The city’s most recent detached-from-financial-reality moment was brought to us by Boulder resident Barry Barnow. The city had an agreement with Barnow that let him drive his airplane directly from his property onto the runway of the Boulder Municipal Airport. For safety reasons, the city decided to cancel the agreement.

In its usual arrogant, we-know-everything manner, the city told Barnow it would pay him just $5,000 for terminating the agreement. Barnow thought it was worth more, way more, about 50 times more, to be exact. Because the city has such a great record with its appraisals (not), it decided to go to court to prove it knows what it’s talking about when it comes to determining the value of a public taking. After a four-day trial, the jury awarded Barnow not the $5,000 the city offered, not $10,000, but a whopping $260,000, or 52 times the city’s estimate of the access agreement’s value.

Considering that the Barnow debacle was a relatively simple, uncomplicated matter and the city still managed to blow its estimate this badly, it kind of makes you wonder about all that city confidence in its hundreds of millions of dollars estimate for what it will cost taxpayers to take over Xcel’s infrastructure, to municipalize our energy grid.

Let’s see, what is $350 million times 50?

JUST SAY NO TO GITMO

We recently ran a story about Guantanamo Bay and the fact that many prisoners there were on a hunger strike, with some being tied down and force-fed against their will. Last week, after it came to light that more than 100 prisoners may be participating in the strike, one headline read, “Obama: We need to close Guantanamo Bay.”

He was quoted as saying, “The idea that we would still maintain forever a group of individuals who have not been tried, that is contrary to who we are, it is contrary to our interests and it needs to stop.”

Yeah, especially since more than 80 of the prisoners were found to have committed no crime and were cleared to be released several years ago.

But at the same time he was pledging to renew his efforts to close the military-run detention center — something he had committed to doing in 2008 — he acknowledged that Congress has legislatively blocked his effort.

So don’t hold your breath, all of you Americans who hate torture and injustice and are repulsed by the idea that your government is responsible for some of the most heinous war crimes imaginable, all in your name.
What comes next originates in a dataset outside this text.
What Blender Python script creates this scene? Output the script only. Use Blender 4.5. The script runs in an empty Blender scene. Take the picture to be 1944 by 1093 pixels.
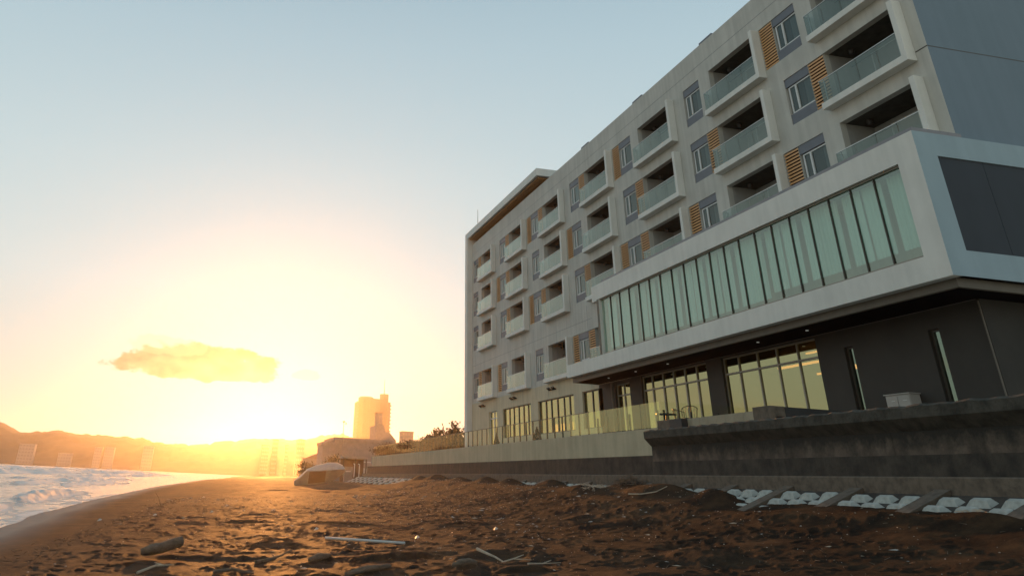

It’s not likely that Congress is going to be swayed any time soon.

The chair of the House Armed Services Committee, Rep. Buck McKeon, R-Calif., turned the tables and — shocker — blamed Obama for not having a proposal for Son of Guantanamo.

“The President faces bipartisan opposition to closing Guantanamo Bay’s detention center because he has offered no alternative plan regarding the detainees there, nor a plan for future terrorist captures,” McKeon said in a prepared statement.

The more things change, the more they stay the same. Meanwhile, dozens of prisoners, many of whom are innocent, continue to be force-fed in yet another unwarranted constitutional compromise left over from 9/11.

It’s nice that Obama has rededicated himself to this cause again. Too bad it took four years and a hunger strike to do it. And too bad Congress won’t let him act on something that is way, way overdue.